How to Get More Done (Productivity Hacks)

I’m not the biggest advocate for just simply getting work done. However, I will explain the simple system I use in my own life to be more productive and complete my work efficiently.

 

After running my own business for the past seven years, I have become obsessed with finding new strategies that will help me become more productive and more effective.

 

The way I run my own to­do list is actually pretty simple! My method stems from a book called Scrum by Jeff Sutherland which explains how teams can create environments that are more productive for everyone. I enjoy the principals of this book so much that I have found a way to incorporate them when completing my own daily to­do list.

 

So here’s how it works:

 

First, I use a free software called Trello, which you can find at www.trello.com. On trello I create a “board” which I label My Personal Action List. Inside my board I create a series of different lists. The first list you should create is your to­do list, or as Scrum calls it your product backlog.

 

While creating this to­do list you can add “cards” which give you the opportunity to braindump ideas into the list. You should be adding all of your ideas, unfinished to­do’s, and missing assignments; eventually you should get in the habit of adding all of your ideas into this list as soon as possible.

 

After creating the to­do list, you need to begin prioritizing all of your items you have recently added. If you are familiar with Stephen Covey’s work, then you are familiar with the four quadrants of time management. The four quadrants of time management include categories of urgent and important as well as non­urgent and not important. You need to start by asking yourself the question: what is the most important item I need to be working on right now?

 

What action item will have the biggest impact in my life or in my business?

 

It is now your constant responsibility to look over your list and continue reordering it throughout the week.

 

I recommend using a plug in called Scrum for Trello which allows you to assign a point value for each assignment based off the Fibonacci Sequence. In order to assign point values you will want to take a moment to measure the output or the work effort for each of your tasks. For example, taking the dog for a walk could be ranked a two whereas going to the grocery store could be a five.

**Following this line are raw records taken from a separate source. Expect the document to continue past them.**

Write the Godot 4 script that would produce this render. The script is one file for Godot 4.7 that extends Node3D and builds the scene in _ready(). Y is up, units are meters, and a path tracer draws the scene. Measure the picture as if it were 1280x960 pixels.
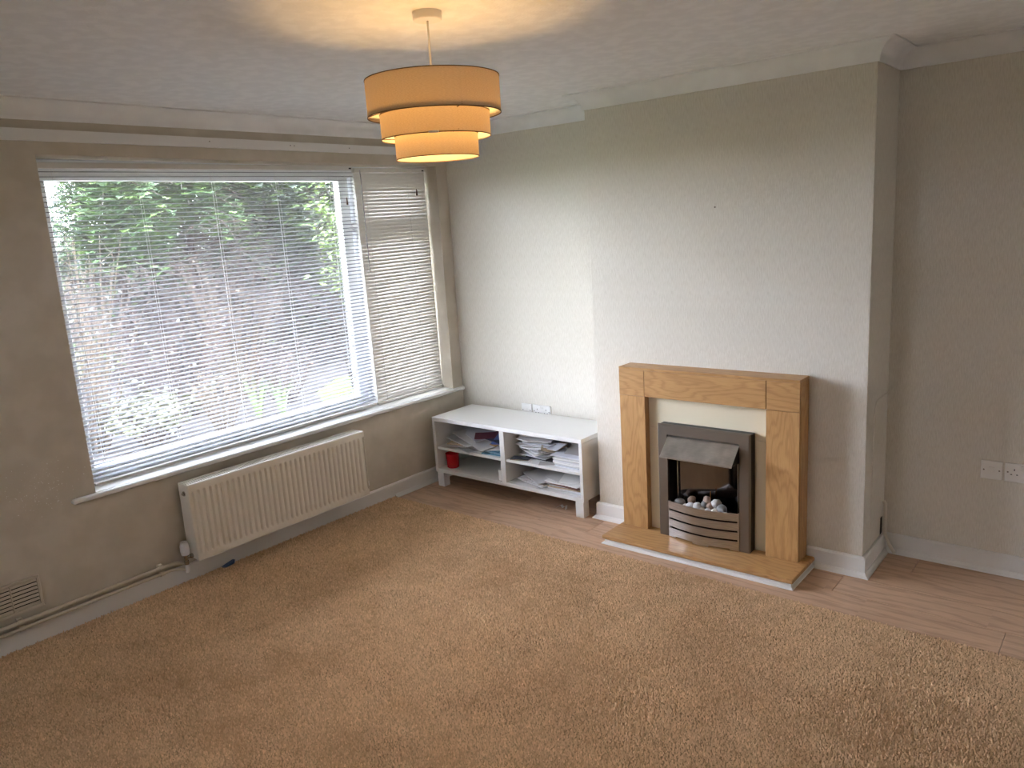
extends Node3D
# A sitting room with a blind-hung window, a fireplace, a low white bench and a three-tier pendant.
# Axes: x runs right along the fireplace wall, y up, z from that wall into the room; metres.

const H := 2.342          # ceiling
const CD := 0.3495        # how far the chimney breast stands out
const XA := 1.357         # its left and right edges
const XB := 2.800
const ROOM_X := 4.7
const ROOM_Z := 5.7
const RX0 := 0.9          # window behind the viewpoint
const RX1 := 1.75
const RY0 := 1.62
const RY1 := 2.05

var rng := RandomNumberGenerator.new()
var used := {}
var off := Vector3.ZERO
var M := {}

# ---------------------------------------------------------------- mesh building
class MB:
	var v := PackedVector3Array()
	var n := PackedVector3Array()
	var t := PackedVector2Array()
	var o := Vector3.ZERO
	var g := 0                       # grain axis for the texture
	var shift := Vector2.ZERO
	func uv(p: Vector3, nn: Vector3) -> Vector2:
		var a := nn.abs()
		var k := 0 if a.x >= a.y and a.x >= a.z else (1 if a.y >= a.z else 2)
		var first := g
		if k == g:
			first = (g + 1) % 3
		var second := 3 - k - first
		return Vector2(p[first], p[second]) + shift
	func tri(a: Vector3, b: Vector3, c: Vector3, na: Vector3, nb: Vector3, nc: Vector3) -> void:
		var face := (b - a).cross(c - a)
		if face.length_squared() < 1e-18:
			return
		var ref := na + nb + nc
		if face.dot(ref) > 0.0:
			var s := b
			b = c
			c = s
			s = nb
			nb = nc
			nc = s
		v.append(a - o)
		v.append(b - o)
		v.append(c - o)
		n.append(na)
		n.append(nb)
		n.append(nc)
		t.append(uv(a, ref))
		t.append(uv(b, ref))
		t.append(uv(c, ref))
	func quad(a: Vector3, b: Vector3, c: Vector3, d: Vector3, nn: Vector3) -> void:
		tri(a, b, c, nn, nn, nn)
		tri(a, c, d, nn, nn, nn)
	func quadn(a: Vector3, b: Vector3, c: Vector3, d: Vector3, na: Vector3, nb: Vector3, nc: Vector3, nd: Vector3) -> void:
		tri(a, b, c, na, nb, nc)
		tri(a, c, d, na, nc, nd)
	# a box whose edges are rounded off by r
	func box(c: Vector3, s: Vector3, r := 0.002, basis := Basis.IDENTITY) -> void:
		var h := s * 0.5
		r = minf(r, minf(h.x, minf(h.y, h.z)) * 0.8)
		var pt := func(sg: Vector3, k: int) -> Vector3:
			var q := Vector3(sg.x * (h.x - (0.0 if k == 0 else r)), sg.y * (h.y - (0.0 if k == 1 else r)), sg.z * (h.z - (0.0 if k == 2 else r)))
			return c + basis * q
		for k in 3:
			var i := (k + 1) % 3
			var j := (k + 2) % 3
			for sk in [-1.0, 1.0]:
				var q := []
				for ab in [[-1.0, -1.0], [1.0, -1.0], [1.0, 1.0], [-1.0, 1.0]]:
					var sg := Vector3.ZERO
					sg[k] = sk
					sg[i] = ab[0]
					sg[j] = ab[1]
					q.append(pt.call(sg, k))
				var nn := Vector3.ZERO
				nn[k] = sk
				quad(q[0], q[1], q[2], q[3], basis * nn)
		if r < 1e-5:
			return
		for k in 3:                   # the edges along axis k
			var i := (k + 1) % 3
			var j := (k + 2) % 3
			for si in [-1.0, 1.0]:
				for sj in [-1.0, 1.0]:
					var s0 := Vector3.ZERO
					var s1 := Vector3.ZERO
					s0[k] = -1.0
					s1[k] = 1.0
					s0[i] = si
					s1[i] = si
					s0[j] = sj
					s1[j] = sj
					var ni := Vector3.ZERO
					ni[i] = si
					var nj := Vector3.ZERO
					nj[j] = sj
					ni = basis * ni
					nj = basis * nj
					quadn(pt.call(s0, i), pt.call(s1, i), pt.call(s1, j), pt.call(s0, j), ni, ni, nj, nj)
		for sx in [-1.0, 1.0]:
			for sy in [-1.0, 1.0]:
				for sz in [-1.0, 1.0]:
					var sg := Vector3(sx, sy, sz)
					tri(pt.call(sg, 0), pt.call(sg, 1), pt.call(sg, 2), basis * Vector3(sx, 0, 0), basis * Vector3(0, sy, 0), basis * Vector3(0, 0, sz))
	func span(a: Vector3, b: Vector3, r := 0.002) -> void:
		box((a + b) * 0.5, (b - a).abs(), r)
	# eight corners: the first four one face in order, the other four the opposite face
	func hexa(q: Array) -> void:
		var mid := Vector3.ZERO
		for p in q:
			mid += p / 8.0
		for f in [[0, 1, 2, 3], [4, 5, 6, 7], [0, 1, 5, 4], [1, 2, 6, 5], [2, 3, 7, 6], [3, 0, 4, 7]]:
			var a: Vector3 = q[f[0]]
			var b: Vector3 = q[f[1]]
			var c: Vector3 = q[f[2]]
			var d: Vector3 = q[f[3]]
			var nn := (b - a).cross(d - a).normalized()
			if nn.dot((a + b + c + d) * 0.25 - mid) < 0.0:
				nn = -nn
			quad(a, b, c, d, nn)
	func tube(path: Array, rad: float, sides := 8, end_rad := -1.0, caps := true) -> void:
		var rings := []
		var up := Vector3.UP
		for i in path.size():
			var a: Vector3 = path[maxi(i - 1, 0)]
			var b: Vector3 = path[mini(i + 1, path.size() - 1)]
			var d := (b - a).normalized()
			if absf(d.dot(up)) > 0.95:
				up = Vector3.RIGHT if absf(d.x) < 0.9 else Vector3.BACK
			var e1 := d.cross(up).normalized()
			var e2 := d.cross(e1).normalized()
			up = -e2 if absf(e2.dot(up)) < 0.0 else up
			var rr := rad if end_rad < 0.0 else lerpf(rad, end_rad, float(i) / (path.size() - 1))
			var ring := []
			for k in sides:
				var an := TAU * k / sides
				var nn := e1 * cos(an) + e2 * sin(an)
				ring.append([path[i] + nn * rr, nn])
			rings.append(ring)
		for i in path.size() - 1:
			for k in sides:
				var p: Array = rings[i][k]
				var q: Array = rings[i][(k + 1) % sides]
				var r: Array = rings[i + 1][(k + 1) % sides]
				var s: Array = rings[i + 1][k]
				quadn(p[0], q[0], r[0], s[0], p[1], q[1], r[1], s[1])
		if caps:
			for e in [0, path.size() - 1]:
				var nn: Vector3 = (path[0] - path[1]).normalized() if e == 0 else (path[e] - path[e - 1]).normalized()
				for k in range(1, sides - 1):
					tri(rings[e][0][0], rings[e][k][0], rings[e][k + 1][0], nn, nn, nn)
	# profile: [radius, height] pairs turned about the axis through c; a turned-off ring keeps its own normal per side
	func lathe(c: Vector3, profile: Array, segs := 32, basis := Basis.IDENTITY) -> void:
		for i in profile.size() - 1:
			var r0: float = profile[i][0]
			var y0: float = profile[i][1]
			var r1: float = profile[i + 1][0]
			var y1: float = profile[i + 1][1]
			var d := Vector2(r1 - r0, y1 - y0).normalized()
			var nr := d.y
			var ny := -d.x
			for k in segs:
				var a0 := TAU * k / segs
				var a1 := TAU * (k + 1) / segs
				var c0 := Vector3(cos(a0), 0, sin(a0))
				var c1 := Vector3(cos(a1), 0, sin(a1))
				var n0 := basis * (c0 * nr + Vector3(0, ny, 0))
				var n1 := basis * (c1 * nr + Vector3(0, ny, 0))
				quadn(c + basis * (c0 * r0 + Vector3(0, y0, 0)), c + basis * (c1 * r0 + Vector3(0, y0, 0)), c + basis * (c1 * r1 + Vector3(0, y1, 0)), c + basis * (c0 * r1 + Vector3(0, y1, 0)), n0, n1, n1, n0)
	# a moulding: profile points [out from the wall, height] carried along a path on the floor plan, mitred at its corners; inside is on the side of the given sign
	func moulding(path: Array, profile: Array, side := 1.0, smooth := false) -> void:
		var ms := []
		for i in path.size():
			var p: Vector2 = path[i]
			var d0: Vector2 = (p - path[i - 1]).normalized() if i > 0 else (path[1] - p).normalized()
			var d1: Vector2 = (path[i + 1] - p).normalized() if i < path.size() - 1 else d0
			var n0 := Vector2(-d0.y, d0.x) * side
			var n1 := Vector2(-d1.y, d1.x) * side
			ms.append((n0 + n1) / (1.0 + n0.dot(n1)))
		var at := func(i: int, k: int) -> Vector3:
			var q: Vector2 = path[i] + ms[i] * profile[k][0]
			return Vector3(q.x, profile[k][1], q.y)
		for i in path.size() - 1:
			var d: Vector2 = (path[i + 1] - path[i]).normalized()
			var out2 := Vector2(-d.y, d.x) * side
			var out := Vector3(out2.x, 0, out2.y)
			var nrm := []
			for k in profile.size() - 1:
				var e := Vector2(profile[k + 1][0] - profile[k][0], profile[k + 1][1] - profile[k][1]).normalized()
				nrm.append(out * e.y + Vector3.UP * -e.x)
			for k in profile.size() - 1:
				var na: Vector3 = nrm[k]
				var nb: Vector3 = nrm[k]
				if smooth:
					if k > 0 and nrm[k - 1].dot(nrm[k]) > 0.7:
						na = (nrm[k - 1] + nrm[k]).normalized()
					if k < nrm.size() - 1 and nrm[k + 1].dot(nrm[k]) > 0.7:
						nb = (nrm[k + 1] + nrm[k]).normalized()
				quadn(at.call(i, k), at.call(i + 1, k), at.call(i + 1, k + 1), at.call(i, k + 1), na, na, nb, nb)
		for e in [0, path.size() - 1]:    # close the ends
			var d: Vector2 = (path[0] - path[1]).normalized() if e == 0 else (path[e] - path[e - 1]).normalized()
			for k in range(1, profile.size() - 1):
				var nn := Vector3(d.x, 0, d.y)
				tri(at.call(e, 0), at.call(e, k), at.call(e, k + 1), nn, nn, nn)
	# a lumpy stone
	func pebble(c: Vector3, s: Vector3, noise: FastNoiseLite, basis: Basis) -> void:
		var rows := 9
		var cols := 14
		var grid := []
		for i in rows + 1:
			var row := []
			var th := PI * i / rows
			for j in cols:
				var ph := TAU * j / cols
				var d := Vector3(sin(th) * cos(ph), cos(th), sin(th) * sin(ph))
				var q := basis * (d * s * (1.0 + 0.16 * noise.get_noise_3dv(d * 60.0 + c * 900.0)))
				row.append([c + q, (basis * (d / s)).normalized()])
			grid.append(row)
		for i in rows:
			for j in cols:
				var p: Array = grid[i][j]
				var q: Array = grid[i][(j + 1) % cols]
				var r: Array = grid[i + 1][(j + 1) % cols]
				var w: Array = grid[i + 1][j]
				quadn(p[0], q[0], r[0], w[0], p[1], q[1], r[1], w[1])
	func done() -> ArrayMesh:
		var arr := []
		arr.resize(Mesh.ARRAY_MAX)
		arr[Mesh.ARRAY_VERTEX] = v
		arr[Mesh.ARRAY_NORMAL] = n
		arr[Mesh.ARRAY_TEX_UV] = t
		var m := ArrayMesh.new()
		m.add_surface_from_arrays(Mesh.PRIMITIVE_TRIANGLES, arr)
		return m


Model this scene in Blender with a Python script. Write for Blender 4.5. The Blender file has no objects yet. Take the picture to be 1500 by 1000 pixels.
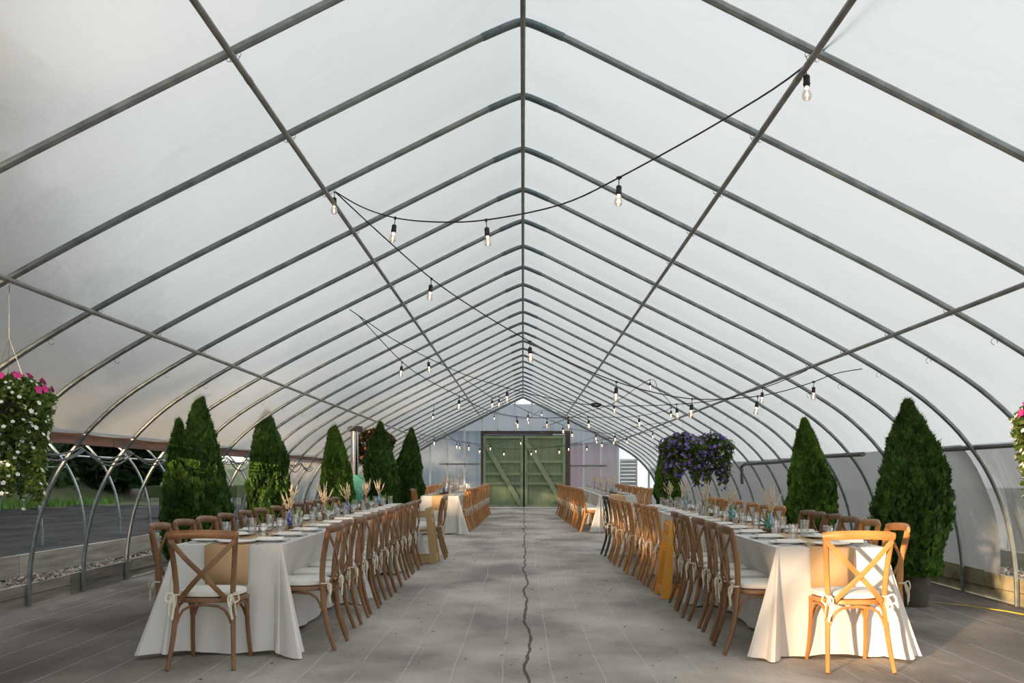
import bpy, math, random
from mathutils import Vector, Matrix, noise
random.seed(7)
R = random.Random(11)
PI = math.pi
col = bpy.context.scene.collection
sc = bpy.context.scene

# ------------------------------------------------------------ camera, world, sun, exposure
cam = bpy.data.cameras.new('camera'); camo = bpy.data.objects.new('camera', cam); col.objects.link(camo)
camo.location = (0, 0, 1.21); camo.rotation_euler = (PI/2, 0, 0)
cam.sensor_width = 36; cam.lens = 36
cam.shift_x = -16/1500; cam.shift_y = 200/1500
cam.clip_end = 300; cam.clip_start = .05
sc.camera = camo
W = bpy.data.worlds.new('sky'); sc.world = W; W.use_nodes = True
nt = W.node_tree; bg = nt.nodes['Background']
tc = nt.nodes.new('ShaderNodeTexCoord'); sx = nt.nodes.new('ShaderNodeSeparateXYZ'); cr = nt.nodes.new('ShaderNodeValToRGB')
nt.links.new(tc.outputs['Generated'], sx.inputs[0]); nt.links.new(sx.outputs['Z'], cr.inputs[0]); nt.links.new(cr.outputs[0], bg.inputs[0])
cr.color_ramp.elements[0].color = (.95, .95, .92, 1); cr.color_ramp.elements[1].color = (.84, .88, .92, 1)
cr.color_ramp.elements[1].position = .9
bg.inputs[1].default_value = 1.55
sl = bpy.data.lights.new('sun', 'SUN'); so = bpy.data.objects.new('sun', sl); col.objects.link(so)
sl.energy = 8; sl.color = (1, .69, .42); sl.angle = math.radians(1.2)
SUN_DIR = Vector((.56, .83, -.09)).normalized()
so.rotation_euler = SUN_DIR.to_track_quat('-Z', 'Y').to_euler()
sc.view_settings.view_transform = 'Standard'; sc.view_settings.look = 'None'
sc.view_settings.gamma = 1; sc.view_settings.use_curve_mapping = False
sc.view_settings.exposure = 0.46
sc.cycles.max_bounces = 9; sc.cycles.transparent_max_bounces = 24
sc.cycles.diffuse_bounces = 5; sc.cycles.transmission_bounces = 6; sc.cycles.caustics_reflective = False
sc.cycles.sample_clamp_indirect = 8

# ------------------------------------------------------------ helpers
class MB:
    def __init__(s): s.v = []; s.f = []
    def add(s, v, f):
        n = len(s.v); s.v += [tuple(p) for p in v]; s.f += [tuple(i+n for i in q) for q in f]; return s
    def box(s, x0, x1, y0, y1, z0, z1, M=None):
        v = [Vector((x, y, z)) for z in (z0, z1) for y in (y0, y1) for x in (x0, x1)]
        if M: v = [M @ p for p in v]
        return s.add(v, [(0,2,3,1),(4,5,7,6),(0,1,5,4),(2,6,7,3),(0,4,6,2),(1,3,7,5)])
    def tube(s, pts, r, n=8, ry=None, up=None, caps=True):
        pts = [Vector(p) for p in pts]; m = len(pts)
        rr = r if isinstance(r, (list, tuple)) else [r]*m
        v = []; f = []; prev = None
        for i, p in enumerate(pts):
            t = (pts[min(i+1, m-1)]-pts[max(i-1, 0)])
            if t.length < 1e-9: t = Vector((0, 0, 1))
            t.normalize()
            if prev is None:
                a = Vector(up) if up else (Vector((0,0,1)) if abs(t.z) < .9 else Vector((1,0,0)))
            else: a = prev
            a = (a - t*a.dot(t)).normalized(); b = t.cross(a); prev = a
            for k in range(n):
                q = 2*PI*(k+.5)/n
                v.append(p + a*math.cos(q)*rr[i] + b*math.sin(q)*(rr[i] if ry is None else ry*rr[i]))
        for i in range(m-1):
            for k in range(n):
                f.append((i*n+k, i*n+(k+1) % n, (i+1)*n+(k+1) % n, (i+1)*n+k))
        if caps: f.append(tuple(range(n-1, -1, -1))); f.append(tuple((m-1)*n+k for k in range(n)))
        return s.add(v, f)
    def lathe(s, prof, n=16, c=(0,0,0), sxy=(1,1)):
        v = []; f = []
        for (r, z) in prof:
            for k in range(n):
                q = 2*PI*k/n; v.append((c[0]+r*math.cos(q)*sxy[0], c[1]+r*math.sin(q)*sxy[1], c[2]+z))
        for i in range(len(prof)-1):
            for k in range(n): f.append((i*n+k, i*n+(k+1) % n, (i+1)*n+(k+1) % n, (i+1)*n+k))
        if prof[0][0] > 1e-4: f.append(tuple(range(n-1, -1, -1)))
        if prof[-1][0] > 1e-4: f.append(tuple((len(prof)-1)*n+k for k in range(n)))
        return s.add(v, f)
    def mesh(s, name, mat, smooth=True, auto=True):
        me = bpy.data.meshes.new(name); me.from_pydata(s.v, [], s.f)
        mats = mat if isinstance(mat, (list, tuple)) else [mat]
        for m_ in mats: me.materials.append(m_)
        if smooth:
            me.polygons.foreach_set('use_smooth', [True]*len(me.polygons))
            if auto:
                try: me.set_sharp_from_angle(angle=math.radians(40))
                except Exception: pass
        me.update(); return me
    def build(s, name, mat, parent=None, smooth=True, loc=None, auto=True):
        o = bpy.data.objects.new(name, s.mesh(name, mat, smooth, auto)); col.objects.link(o)
        if parent: o.parent = parent
        if loc: o.location = loc
        return o
def link_mesh(name, me, parent=None, loc=(0,0,0), rz=0, sc_=None, rot=None):
    o = bpy.data.objects.new(name, me); col.objects.link(o)
    if parent: o.parent = parent
    o.location = loc; o.rotation_euler = rot if rot else (0, 0, rz)
    if sc_: o.scale = sc_
    return o
def empty(name, loc, rz=0, parent=None):
    o = bpy.data.objects.new(name, None); col.objects.link(o); o.location = loc; o.rotation_euler = (0, 0, rz); o.empty_display_size = .1
    if parent: o.parent = parent
    return o
def tag(o, label=None, cat=None, group=None, kind=None):
    for k, v in (('label', label), ('category', cat), ('group', group), ('kind', kind)):
        if v: o[k] = v
    return o
def copy_tree(o, parent=None, mats=None):
    c = o.copy(); col.objects.link(c); c.parent = parent
    if mats and c.type == 'MESH' and c.data.materials and c.data.materials[0].name.startswith('wood_chair'):
        c.material_slots[0].link = 'OBJECT'; c.material_slots[0].material = mats
    for ch in o.children: copy_tree(ch, c, mats)
    return c
ORD = ['first','second','third','fourth','fifth','sixth','seventh','eighth','ninth','tenth','eleventh','twelfth','thirteenth','fourteenth','fifteenth','sixteenth','seventeenth','eighteenth']
def zf(y): return .0085*(y-7.3) if y > 7.3 else 0.0
def P(px, py, D):                       # a measured point of the photograph at depth D
    s = 1500/D; return Vector(((px-766)/s, D, 1.21+(700-py)/s))

# ------------------------------------------------------------ materials
def mat(name, c=(.5,.5,.5), rough=.5, metal=0, spec=.5, trans=0, sub=0):
    m = bpy.data.materials.new(name); m.use_nodes = True; b = m.node_tree.nodes['Principled BSDF']
    b.inputs['Base Color'].default_value = (*c, 1); b.inputs['Roughness'].default_value = rough
    b.inputs['Metallic'].default_value = metal; b.inputs['Specular IOR Level'].default_value = spec
    return m
def nodes(m): return m.node_tree.nodes, m.node_tree.links, m.node_tree.nodes['Principled BSDF']
def vary(m, c1, c2, scale=5, stretch=(1,1,1), detail=5, bump=0, coord='Object', lo=.3, hi=.7, dist=.02, rnd=0):
    N, L, b = nodes(m)
    tc = N.new('ShaderNodeTexCoord'); mp = N.new('ShaderNodeMapping'); no = N.new('ShaderNodeTexNoise'); cr = N.new('ShaderNodeValToRGB')
    L.new(tc.outputs[coord], mp.inputs[0]); mp.inputs['Scale'].default_value = stretch
    L.new(mp.outputs[0], no.inputs['Vector']); no.inputs['Scale'].default_value = scale; no.inputs['Detail'].default_value = detail
    L.new(no.outputs[0], cr.inputs[0]); e = cr.color_ramp.elements; e[0].color = (*c1, 1); e[1].color = (*c2, 1); e[0].position = lo; e[1].position = hi
    out = cr.outputs[0]
    if rnd:
        oi = N.new('ShaderNodeObjectInfo'); hs = N.new('ShaderNodeHueSaturation'); mr = N.new('ShaderNodeMapRange')
        L.new(oi.outputs['Random'], mr.inputs[0]); mr.inputs[3].default_value = 1-rnd; mr.inputs[4].default_value = 1+rnd
        L.new(mr.outputs[0], hs.inputs['Value']); L.new(out, hs.inputs['Color']); out = hs.outputs[0]
    L.new(out, b.inputs['Base Color'])
    if bump:
        bu = N.new('ShaderNodeBump'); bu.inputs['Strength'].default_value = bump; bu.inputs['Distance'].default_value = dist
        L.new(no.outputs[0], bu.inputs['Height']); L.new(bu.outputs[0], b.inputs['Normal'])
    return m
M = {}
M['pipe'] = vary(mat('galvanised_pipe', rough=.38, metal=.75), (.19,.22,.22), (.34,.38,.38), 9, (1,1,1), 4)
M['pipe_dark'] = vary(mat('galvanised_elbow', rough=.42, metal=.7), (.11,.16,.18), (.2,.26,.28), 12)
M['purlin'] = vary(mat('grey_purlin_pipe', rough=.45, metal=.55), (.2,.2,.18), (.34,.34,.31), 6)
M['wire'] = mat('clip_wire', (.45,.45,.43), .35, .9)
M['black'] = mat('black_rubber', (.012,.011,.014), .45)
M['plum'] = mat('dark_cable', (.02,.012,.02), .5)
M['wood_l'] = vary(mat('wood_chair_brown', rough=.42), (.15,.07,.028), (.27,.14,.06), 9, (1,1,.35), 5, .15, rnd=.18, dist=.003)
M['wood_h'] = vary(mat('wood_chair_sunlit', rough=.4), (.37,.155,.045), (.53,.25,.075), 9, (1,1,.35), 5, .15, rnd=.12, dist=.003)  # lit copy of the brown chair wood, warm sun put into the colour
M['wood_d'] = vary(mat('wood_chair_dark', rough=.4), (.025,.022,.014), (.055,.045,.028), 9, (1,1,.35), 5, .1)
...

The idea is that the higher the number, the more effort or work it takes to complete it.

 

Now it’s time to create list number two: in progress. As you begin to proceed with each action item you simply drag that card into the in progress column. I benefit from this because often times a task could require a waiting period or assistance from other team members. Placing the card under the in progress list helps signify that it is in the process of becoming completed. You should be constantly making sure that this list stays as short as possible. The last thing you want to do is forget about these in progress assignments, you should always be checking in with your team to make sure these actually get finished. This list is also a great way of evaluating how well you are multitasking and making sure you aren’t starting more projects than your finishing.

 

Finally, we can create our completed, or “done” column. Make sure you have a clear definition of what done looks like, once an assignment is 100% finished it is place under this column.

 

Each week I like to create a new “done” column so I can compare my productivity. All of my points are added up for each separate column, so I am able to match up the numbers to see which weeks I was being more productive or less. This is also a great way to realize if anything is getting in your way or slowing you down. Now that we have measurable, tangible proof of our productivity it becomes easier to improve going forward.

 

The key of this entire to­do list system is that every time a new idea or to­do item comes into your head it goes straight to the bottom of the to­do list. I like to spend time every Sunday organizing my list for the upcoming week. I also try to take time out of everyday to organize my tasks to ensure I am focusing my time on the most important ones.